Some mail even moved by sled dog.

MACKINAC MICH.

DEAR SIR: Would you like to know the mode of conveyance by which the Lady’s Book reaches these almost Arctic Regions? It is by dog-teams. From Saginaw to this place, a distance of over two hundred miles, our mail matter, in the winter season, is brought to us on men’s backs and dog-teams. We have a weekly mail; and each weekly party consists of two men and three dogs, with a long traine de glisse, to which the latter are harnessed. This traine is generally made of an oak board two or three eighths of an inch thick, about a foot wide, and eight or ten feet long, with the forward part nicely turned up.  On tis are strapped mail-bags, and the provisions for the men and dogs. This would sound strange to those who live in well-improved parts of the country. Yesterday the thermometer ranged between four and twenty degrees below zero; and this morning stood twenty-four degrees below. The ice in these straits, and Lake Huron vicinity, is from eighteen to twenty-eight inches thick; no sign of an early opening of navigation. I hear that your subscribers at this place are much pleased with Lady’s Book.  A.H.

and some by buggy

TO TRAVELERS

The Subscribers convey the Mail between Fayetteville, NC and Barclayville, NC in a Buggy and can accommodate one or two passengers. The route is by way of Kingsbury, Bunn’s Level, Summerville, and Neill’s Creek. The day for leaving Fayetteville are Tuesdays, Thursdays and Saturdays at 6o’clock a.m.—Returns Monday, Wednesday and Friday evenings. Fare from Fayetteville to Summerville $2.
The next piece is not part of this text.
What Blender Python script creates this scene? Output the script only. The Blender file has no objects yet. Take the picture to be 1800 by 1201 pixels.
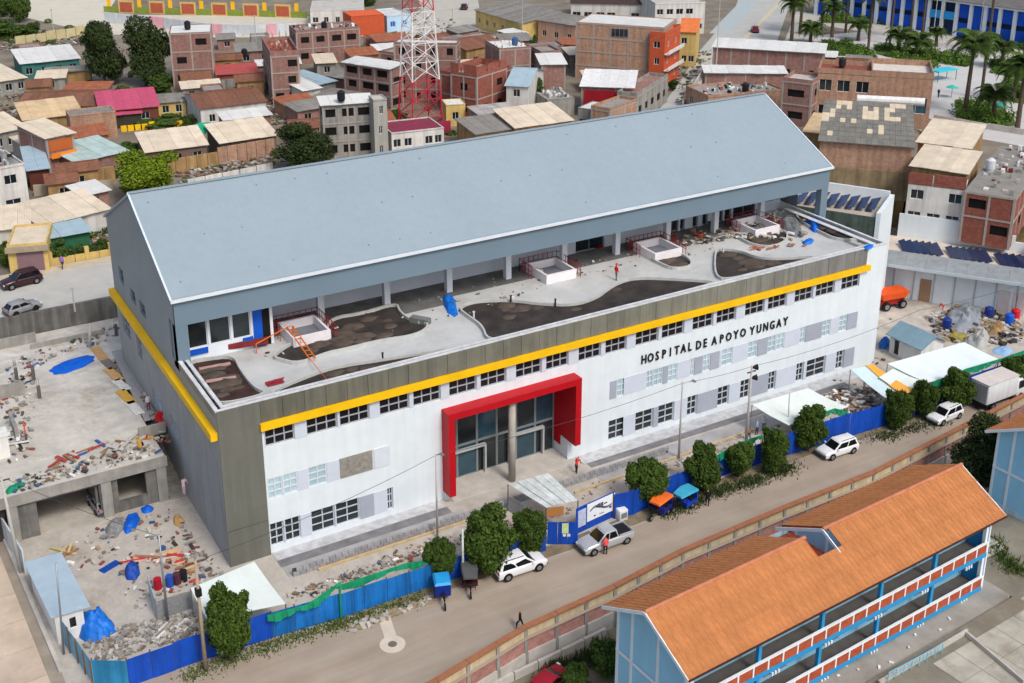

J.R.HARRIS A.PARKER Aug 25, 1855

Mails to Europe

October 27, 1847

Famously, the Pony Express delivered mail twice a week and back from St. Joseph, Missouri to Sacramento, California 1,840 miles in ten days. The contractor to the Federal government for the Pony Express, was deeply religious and forbade employees from riding on Sunday.  The contractor sued to cut the service to once a week, but the US Attorney General ruled, mail service was too important to be cut back. Indian raids burned a number of the Pony Express stations throughout Utah and eastwards for a time until a company of Utah Militia were sworn into US Army and successfully stopped raids. Famous and romantic as it was, the service lasted only from 1860 through part of 1861. A transcontinental telegraph had been set up and Congressional approval to build the Transcontinental Railroad doomed the romantic service. 

             A New Mail Route to California

Then, as now, there were “dead letters”



 and people learning the hard way to not send cash through the mail.
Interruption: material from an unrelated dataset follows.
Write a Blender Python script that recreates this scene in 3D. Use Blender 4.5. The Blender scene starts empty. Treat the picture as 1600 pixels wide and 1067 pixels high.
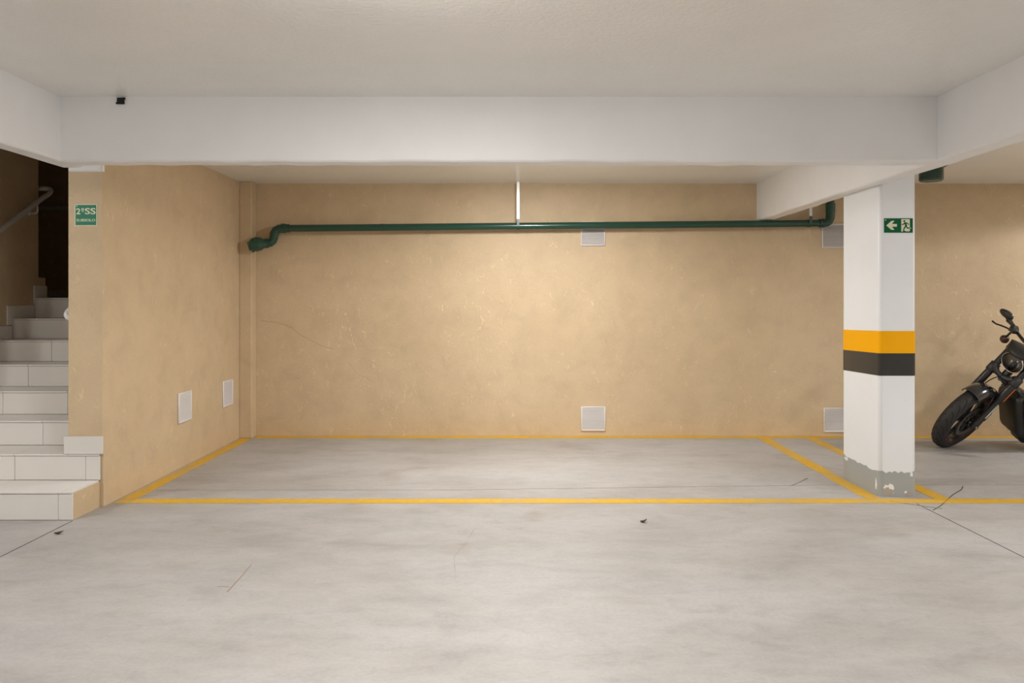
import bpy, bmesh, math, random
from mathutils import Vector, Matrix
random.seed(7)
scene = bpy.context.scene
COL = scene.collection
PI = math.pi

# ------------------------------------------------------------------ camera
cam_d = bpy.data.cameras.new('camera')
cam = bpy.data.objects.new('camera', cam_d)
COL.objects.link(cam)
cam.location = (0, 0, 1.3)
cam.rotation_euler = (PI / 2, 0, 0)
cam_d.sensor_width = 36.0
cam_d.lens = 27.0
cam_d.shift_x = -2 / 1600
cam_d.shift_y = -63.5 / 1600
cam_d.clip_start = 0.05
scene.camera = cam

# ------------------------------------------------------------------ world, lamps and fill lights, exposure
w = bpy.data.worlds.new('world')
scene.world = w
w.use_nodes = True
w.node_tree.nodes['Background'].inputs[0].default_value = (1, 0.95, 0.88, 1)
w.node_tree.nodes['Background'].inputs[1].default_value = 0.0
scene.view_settings.view_transform = 'Standard'
scene.view_settings.look = 'None'
scene.view_settings.gamma = 1.0
scene.view_settings.use_curve_mapping = False
scene.view_settings.exposure = 0.0

LAMP_COL = (1.0, 0.985, 0.965)


def lamp_or_fill(kind, x, y, z, power, size=0.26):
    """Inferred lamps and added fill lights. PANEL: flat diffuser facing down; BULB: bare point light; REFLECTOR: bulb in a wide downward reflector"""
    l = bpy.data.lights.new('lamp_or_fill_light', {'PANEL': 'AREA', 'BULB': 'POINT', 'REFLECTOR': 'SPOT'}[kind])
    l.energy = power
    l.color = LAMP_COL
    if kind == 'PANEL':
        l.shape = 'DISK'
        l.size = size
    else:
        l.shadow_soft_size = 0.06
    if kind == 'REFLECTOR':
        l.spot_size = 2.9
        l.spot_blend = 0.12
    o = bpy.data.objects.new('lamp_or_fill_light', l)
    o.location = (x, y, z)
    COL.objects.link(o)


lamp_or_fill('PANEL', -0.35, 2.58, 2.40, 34)
lamp_or_fill('BULB', -0.35, 2.15, 2.31, 34)  # fill light added to brighten the front beam, set back out of view
lamp_or_fill('PANEL', 0.15, 5.85, 2.40, 49)
lamp_or_fill('REFLECTOR', 0.15, 5.5, 2.375, 11)
lamp_or_fill('BULB', 0.3, 5.55, 2.33, 19)  # fill light added to lift the bay ceiling, hidden by the front beam
lamp_or_fill('PANEL', 6.6, 5.95, 2.40, 42)
lamp_or_fill('REFLECTOR', 6.6, 5.95, 2.375, 92)
lamp_or_fill('PANEL', 6.6, 2.6, 2.40, 75, 0.6)  # one assumed aisle lamp split into two wide panels to soften shadows
lamp_or_fill('PANEL', 4.3, 2.3, 2.40, 65, 0.6)  # second panel of that split, added for softer shadows
lamp_or_fill('PANEL', -4.2, 2.6, 2.40, 36)
lamp_or_fill('BULB', -4.6, 2.5, 2.36, 62)
lamp_or_fill('PANEL', 3.3, 0.5, 2.40, 42)  # unseen fill light added to brighten the right-hand floor
lamp_or_fill('PANEL', -1.8, -1.2, 2.40, 30)  # unseen fill light added behind the camera to raise the left wall


# ------------------------------------------------------------------ materials
def mat(name, color, rough=0.6, metal=0.0, spec=0.5, coat=0.0):
    m = bpy.data.materials.new(name)
    m.use_nodes = True
    b = m.node_tree.nodes['Principled BSDF']
    b.inputs['Base Color'].default_value = (*color, 1)
    b.inputs['Roughness'].default_value = rough
    b.inputs['Metallic'].default_value = metal
    b.inputs['Specular IOR Level'].default_value = spec
    b.inputs['Coat Weight'].default_value = coat
    return m


def N(m, kind, **kw):
    n = m.node_tree.nodes.new(kind)
    for k, v in kw.items():
        setattr(n, k, v)
    return n


def L(m, a, b):
    m.node_tree.links.new(a, b)


def coords(m, scale=(1, 1, 1)):
    t = N(m, 'ShaderNodeTexCoord')
    mp = N(m, 'ShaderNodeMapping')
    mp.inputs['Scale'].default_value = scale
    L(m, t.outputs['Object'], mp.inputs['Vector'])
    return mp.outputs['Vector']


def noise(m, vec, scale, detail=4, rough=0.55, dist=0.0):
    n = N(m, 'ShaderNodeTexNoise')
    n.inputs['Scale'].default_value = scale
    n.inputs['Detail'].default_value = detail
    n.inputs['Roughness'].default_value = rough
    n.inputs['Distortion'].default_value = dist
    L(m, vec, n.inputs['Vector'])
    return n.outputs['Fac']


def ramp(m, fac, stops):
    r = N(m, 'ShaderNodeValToRGB')
    e = r.color_ramp.elements
    while len(e) < len(stops):
        e.new(0.5)
    for el, (p, c) in zip(e, stops):
        el.position = p
        el.color = (*c, 1) if len(c) == 3 else c
    L(m, fac, r.inputs['Fac'])
    return r.outputs['Color']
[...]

Toward the end of the Civil War the post office attempted another innovation, one which would come to revolutionize the speed with which the mails travelled.  The American Civil War was the first major war in which soldiers on both sides were literate to some degree.  This meant there was a huge rise in the number of personal letters.  

The Railroad Mail Service –the RMS—started.  Clerks would ride in a special mail car, sorting mail as the train went from station to station. Sometimes, the train would not even stop to let off or pick up mail.  Outgoing mail was hung on a hook the mail car staff would catch and detach while either tossing out mailbags onto the platforms of stations as they went through or hanging mail onto hooks along the platforms as the train passed through.  Delivery times dropped dramatically.  Instead of taking hundreds or thousands of 200 lbs. mail sacks to one large distribution point, unloading the bags, sorting them, and then reloading them onto various trains heading in the right direction, now the mail was sorted as it moved.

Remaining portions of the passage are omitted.